Un cinese non beve mai acqua fredda, anzi la detesta e la considera insalubre. Il tè è la sua bevanda preferita dalla mattina alla sera, non quello che preferiamo noi, con latte e zucchero, ma l’essenza della pianta stessa immersa nell’acqua.
Ed ecco che io e il botanico Robert Fortune ci incontriamo di nuovo; era già accaduto durante la lettura dei libri “Il botanico inglese” di Nicole C. Vosseler e “Il romanzo della rosa” di Anna Peyron. La sua figura è circondata da fascino, quei sui viaggi in Cina hanno cambiato per sempre non solo le abitudini degli occidentali mettendo fine al monopolio cinese del tè, ma anche modificato gli aspetti dei nostri giardini con l’introduzione di nuove varietà botaniche. Robert Fortune è divenuto, infatti, famoso per aver portato in occidente le rose cinesi, che hanno permesso l’ibridazione con quelle già conosciute, e da cui sono nate alcune delle varietà più belle mai create e ancora oggi in commercio.
Per fare un attimo chiarezza, soprattutto per chi non ne ha mai sentito parlare, Robert Fortune è stato un botanico scozzese, che negli anni 40 del 1800 fu mandato in Cina, il regno dei fiori e del tè, dall’Horticultural Society of London con lo scopo di raccogliere semi e piante vive di tipo decorativo o utile non ancora coltivate in Gran Bretagna e ottenere informazioni sull’agricoltura e sul giardinaggio. “La via del tè” è il resoconto, scritto dallo stesso Fortune, del suo viaggio in Cina, nel 1848, a cinque anni di distanza dal primo.
Il motivo del mio viaggio verso nord era quello di procurarmi dei germogli e degli esemplari della pianta del tè per le colonie dell’Onorevole Compagnia delle Indie Orientali, che si trovavano nelle provincie nord-occidentali dell’India. Era molto importante riuscire a procurarsele proprio da quei distretti della Cina dove venivano prodotti i tè migliori, e mi organizzai per raggiungere il mio scopo.
Il distretto che Robert Fortune vuole raggiungere è Hwuy-chow che dista più di 200 chilometri dal porto di Shangai, andando verso l’entroterra, regione proibita per gli occidentali, ma preziosa per le piante di tè verde più raffinate in commercio; qui vuole anche raccogliere informazioni sulla natura del terreno e sui modi migliori per la coltivazione. Intraprende il pericoloso viaggio insieme a due uomini cinesi conoscitori dei luoghi, pagati profumatamente, e abbandonando i suoi costumi inglesi per adottare quelli del posto, rasandosi la testa e attaccandosi un finto codino.

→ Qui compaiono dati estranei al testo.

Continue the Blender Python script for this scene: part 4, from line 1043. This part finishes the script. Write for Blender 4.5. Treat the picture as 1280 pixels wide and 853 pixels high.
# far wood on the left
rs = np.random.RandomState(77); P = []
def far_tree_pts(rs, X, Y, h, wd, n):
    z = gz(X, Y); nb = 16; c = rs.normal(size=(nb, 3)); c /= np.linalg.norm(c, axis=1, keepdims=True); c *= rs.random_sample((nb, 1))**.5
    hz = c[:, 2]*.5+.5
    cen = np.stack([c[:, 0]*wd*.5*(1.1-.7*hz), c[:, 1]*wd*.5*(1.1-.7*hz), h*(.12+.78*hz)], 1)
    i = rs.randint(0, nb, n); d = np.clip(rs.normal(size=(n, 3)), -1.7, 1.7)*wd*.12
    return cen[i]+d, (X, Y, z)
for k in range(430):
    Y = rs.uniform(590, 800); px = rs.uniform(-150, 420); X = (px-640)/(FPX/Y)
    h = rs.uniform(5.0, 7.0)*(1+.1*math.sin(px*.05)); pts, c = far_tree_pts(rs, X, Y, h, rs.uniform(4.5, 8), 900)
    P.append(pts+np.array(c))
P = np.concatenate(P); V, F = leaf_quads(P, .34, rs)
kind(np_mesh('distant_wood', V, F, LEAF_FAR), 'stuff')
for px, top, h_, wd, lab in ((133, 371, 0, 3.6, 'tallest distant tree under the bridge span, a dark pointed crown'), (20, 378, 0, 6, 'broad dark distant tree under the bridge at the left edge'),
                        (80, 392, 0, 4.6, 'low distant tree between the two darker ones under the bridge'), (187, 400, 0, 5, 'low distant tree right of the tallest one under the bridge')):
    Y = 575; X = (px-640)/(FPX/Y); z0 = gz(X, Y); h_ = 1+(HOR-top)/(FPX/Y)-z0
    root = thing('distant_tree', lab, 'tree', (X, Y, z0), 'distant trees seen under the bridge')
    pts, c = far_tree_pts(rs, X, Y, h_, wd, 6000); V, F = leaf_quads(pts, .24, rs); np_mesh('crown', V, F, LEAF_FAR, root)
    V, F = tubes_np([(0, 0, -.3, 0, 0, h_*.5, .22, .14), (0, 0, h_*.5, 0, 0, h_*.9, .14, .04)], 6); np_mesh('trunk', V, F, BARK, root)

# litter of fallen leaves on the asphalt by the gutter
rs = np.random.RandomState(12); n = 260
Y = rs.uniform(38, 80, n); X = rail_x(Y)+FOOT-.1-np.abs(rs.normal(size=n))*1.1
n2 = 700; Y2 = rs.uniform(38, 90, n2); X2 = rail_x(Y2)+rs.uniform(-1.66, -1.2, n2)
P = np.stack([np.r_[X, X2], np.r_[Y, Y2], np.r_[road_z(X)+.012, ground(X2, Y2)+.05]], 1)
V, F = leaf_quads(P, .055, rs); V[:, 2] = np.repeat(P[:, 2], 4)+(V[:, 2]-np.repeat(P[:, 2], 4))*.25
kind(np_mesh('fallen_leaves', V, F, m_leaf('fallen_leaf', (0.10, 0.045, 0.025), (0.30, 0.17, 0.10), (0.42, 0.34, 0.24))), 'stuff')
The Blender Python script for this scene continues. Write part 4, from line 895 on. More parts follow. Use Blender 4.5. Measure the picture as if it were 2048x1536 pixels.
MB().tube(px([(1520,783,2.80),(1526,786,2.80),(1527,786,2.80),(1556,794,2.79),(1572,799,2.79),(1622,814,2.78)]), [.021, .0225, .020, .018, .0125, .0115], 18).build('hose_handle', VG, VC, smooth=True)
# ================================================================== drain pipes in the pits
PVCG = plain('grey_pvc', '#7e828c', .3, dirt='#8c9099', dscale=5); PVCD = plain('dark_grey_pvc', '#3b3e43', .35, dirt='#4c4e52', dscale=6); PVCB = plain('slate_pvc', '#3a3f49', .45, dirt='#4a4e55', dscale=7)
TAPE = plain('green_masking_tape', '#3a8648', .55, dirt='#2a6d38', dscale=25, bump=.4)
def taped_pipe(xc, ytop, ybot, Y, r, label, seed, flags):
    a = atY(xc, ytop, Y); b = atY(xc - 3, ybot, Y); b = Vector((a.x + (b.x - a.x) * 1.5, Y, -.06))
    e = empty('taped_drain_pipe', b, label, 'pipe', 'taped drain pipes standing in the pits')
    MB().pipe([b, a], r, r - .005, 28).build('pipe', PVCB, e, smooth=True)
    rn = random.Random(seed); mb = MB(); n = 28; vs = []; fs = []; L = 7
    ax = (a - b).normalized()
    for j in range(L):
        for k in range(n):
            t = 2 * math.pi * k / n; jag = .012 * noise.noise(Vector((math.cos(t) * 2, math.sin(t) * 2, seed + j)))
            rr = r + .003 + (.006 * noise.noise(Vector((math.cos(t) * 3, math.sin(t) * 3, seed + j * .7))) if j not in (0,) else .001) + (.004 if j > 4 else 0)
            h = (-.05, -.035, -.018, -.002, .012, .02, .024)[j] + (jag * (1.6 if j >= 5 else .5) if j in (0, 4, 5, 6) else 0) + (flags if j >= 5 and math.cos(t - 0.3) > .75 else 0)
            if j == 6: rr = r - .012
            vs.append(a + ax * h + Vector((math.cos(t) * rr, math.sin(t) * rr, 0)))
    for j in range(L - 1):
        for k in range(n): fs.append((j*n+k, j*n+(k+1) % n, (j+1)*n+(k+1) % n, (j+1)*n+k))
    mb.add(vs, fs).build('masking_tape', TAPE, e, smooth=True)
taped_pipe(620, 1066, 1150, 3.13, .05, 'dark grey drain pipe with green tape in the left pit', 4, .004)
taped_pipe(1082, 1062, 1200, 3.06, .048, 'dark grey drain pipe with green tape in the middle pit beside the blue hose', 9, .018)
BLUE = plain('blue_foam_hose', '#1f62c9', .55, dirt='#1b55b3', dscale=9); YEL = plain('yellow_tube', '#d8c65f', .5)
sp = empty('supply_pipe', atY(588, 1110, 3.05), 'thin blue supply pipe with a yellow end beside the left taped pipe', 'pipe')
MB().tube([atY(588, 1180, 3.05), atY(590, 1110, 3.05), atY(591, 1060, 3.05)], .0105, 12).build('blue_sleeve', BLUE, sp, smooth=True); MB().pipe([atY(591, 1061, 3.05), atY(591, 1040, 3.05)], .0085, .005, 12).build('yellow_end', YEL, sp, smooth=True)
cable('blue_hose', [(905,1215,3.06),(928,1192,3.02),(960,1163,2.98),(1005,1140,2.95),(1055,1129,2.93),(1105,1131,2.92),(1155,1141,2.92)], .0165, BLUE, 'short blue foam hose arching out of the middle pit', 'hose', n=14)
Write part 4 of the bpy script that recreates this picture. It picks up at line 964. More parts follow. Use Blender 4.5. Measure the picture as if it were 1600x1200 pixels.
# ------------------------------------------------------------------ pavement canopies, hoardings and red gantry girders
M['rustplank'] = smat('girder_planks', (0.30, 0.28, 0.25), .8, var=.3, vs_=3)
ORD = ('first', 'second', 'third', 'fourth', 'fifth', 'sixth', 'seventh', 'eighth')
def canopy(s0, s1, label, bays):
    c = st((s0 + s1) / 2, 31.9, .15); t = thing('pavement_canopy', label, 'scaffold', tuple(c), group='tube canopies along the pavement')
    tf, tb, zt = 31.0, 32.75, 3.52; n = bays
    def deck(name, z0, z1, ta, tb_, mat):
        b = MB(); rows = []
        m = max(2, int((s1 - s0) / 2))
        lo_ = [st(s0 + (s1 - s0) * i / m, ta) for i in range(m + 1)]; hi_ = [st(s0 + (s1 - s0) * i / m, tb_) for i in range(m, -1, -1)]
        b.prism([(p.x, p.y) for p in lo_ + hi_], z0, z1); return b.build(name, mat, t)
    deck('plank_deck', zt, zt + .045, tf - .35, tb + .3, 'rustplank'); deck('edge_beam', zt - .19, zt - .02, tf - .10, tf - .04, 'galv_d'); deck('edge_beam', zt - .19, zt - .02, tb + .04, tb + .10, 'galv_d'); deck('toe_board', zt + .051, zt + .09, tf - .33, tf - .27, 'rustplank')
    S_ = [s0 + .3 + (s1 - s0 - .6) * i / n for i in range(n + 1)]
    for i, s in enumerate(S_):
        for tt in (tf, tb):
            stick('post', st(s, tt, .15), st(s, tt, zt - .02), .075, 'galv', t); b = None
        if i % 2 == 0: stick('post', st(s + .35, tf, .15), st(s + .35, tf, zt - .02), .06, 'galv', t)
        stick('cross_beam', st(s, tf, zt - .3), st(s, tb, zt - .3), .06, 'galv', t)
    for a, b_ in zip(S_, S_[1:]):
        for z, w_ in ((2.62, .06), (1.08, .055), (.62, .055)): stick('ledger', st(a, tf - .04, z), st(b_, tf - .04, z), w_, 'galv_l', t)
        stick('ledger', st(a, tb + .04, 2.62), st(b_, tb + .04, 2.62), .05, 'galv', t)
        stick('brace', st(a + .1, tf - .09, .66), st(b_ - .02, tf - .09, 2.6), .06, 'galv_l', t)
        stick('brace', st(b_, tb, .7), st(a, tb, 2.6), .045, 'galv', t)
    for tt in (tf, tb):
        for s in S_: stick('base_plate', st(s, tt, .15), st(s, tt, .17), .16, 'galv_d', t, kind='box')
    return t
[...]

Anche se l’obiettivo finale del viaggio è il tè, Robert Fortune nel suo “diario” coglie l’opportunità per farci conoscere da vicino un popolo lontanissimo, capire le loro abitudini e apprezzarle, farci viaggiare – come nei migliori romanzi di avventura tanto famosi all’epoca – in terre mai prima di allora esplorate, impenetrabili e pericolose. Spesso entriamo in magnifici giardini, descritti come dei paradisi in terra, dove Fortune “scopre” delle meraviglie botaniche, come ad esempio il cipresso funerario (simile al salice piangente).
Tra le curiosità che mi hanno colpito del suo viaggio c’è sicuramente il fatto che Robert Fortune ritiene di aver raggiunto un alto grado di civiltà e buone maniere nell’aver abbandonato le abitudini europee e acquisito quelle cinesi, soprattutto nell’aver sostituito i coltelli e le forchette con le bacchette (Fortune ne fa un vero e proprio elogio considerandole l’oggetto più comodo mai creato), le bevande forti con tè e vini leggeri e i sigari di Manila con una lunga pipa di bambù.
“La via del tè” diviene così non solo un resoconto di viaggio, ma anche un testo di botanica ed etnologia, un vero documento storico e scientifico da cui attingere, che si legge con la voracità di un romanzo e l’incredulità della scoperta.
Il numero di piante stimate all’interno delle cassette era intorno a 12.838, molte altre stavano germogliando. Nonostante il loro lungo viaggio dal nord della Cina, il continuo trasbordo e i cambiamenti lungo la strada, le piante erano verdi e forti come se fossero cresciute per tutto il tempo sulle colline cinesi.